At long last we conclude Misawa Week here on FightGameBlog. Today we present one of the biggest matches in Japanese Puro history. This match is regarded as one of Misawa’s finest moments.

On May 2nd, 1999, All Japan Pro Wrestling ran the world famous Tokyo Dome in a tribute to the founder of the company and it’s primary mentor – Shohei “Giant” Baba, who passed away earlier in the year. A sell-out crowd of 55,000 fans witnessed history in the making. In the highly anticipated main event, the most feared gaijin, perhaps of all time, Super Vader, would defend his AJPW Triple Crown Title. Vader was a feared monster in Japan and the fans had seen him throughout the years lay waste to their grandest heroes. In his debut, Vader annihilated Antonio Inoki in seconds, something that had never been done. Then in the mid 90s, Vader defeated Nobuhiko Takada to win the UWFI’s “Original Pro Wrestling World Title”. Vader was unbeatable. On this day, he faced Mitsuharu Misawa, the other hero. Misawa was competing for his unprecedented FIFTH AJPW Triple Crown Championship. Could Misawa fight for his fallen mentor, vanquish the beast, and bring the AJPW Triple Crown back into Japanese hands?

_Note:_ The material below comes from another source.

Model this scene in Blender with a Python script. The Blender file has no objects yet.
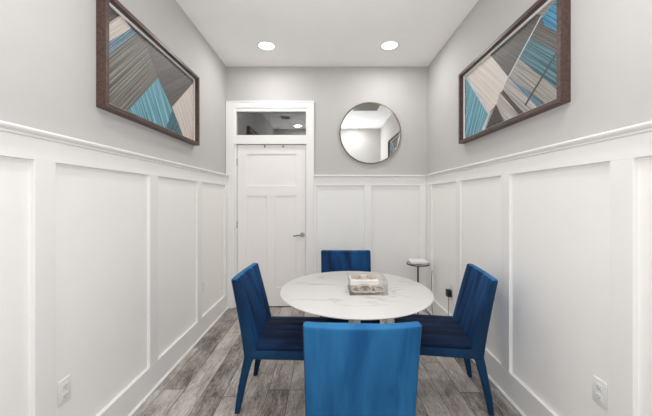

Video Vault – Giant Baba’s Last Wish

It was the night that began the change of the landscape of Japanese wrestling forever. Mitsuharu Misawa defended his All Japan Triple Crown against Toshiaki Kawada in what seemed like their millionth encounter at Budokan Hall. The peak era that was mid 90s All Japan was dying down a bit. A huge portion of the Gai-jin that helped make it so big left and/or retired, but the company was still carried by the holy trinity that was Misawa, Kawada, and Kobashi (with Taue and a few others helping). Kawada suffered a broken arm during the match. Giant Baba, on his death bed, called this the greatest match he had ever seen and Wrestling Observer’s Dave Meltzer commented on it in a recent audio show.

Here I bring highlights of the match.

It was shortly after this that Baba died, and because Misawa had “creative differences” with Baba’s widow, the “Grand Japanese Exodus” began as Misawa took all of All Japan’s top talents (except Kawada) and started Pro Wrestling NOAH.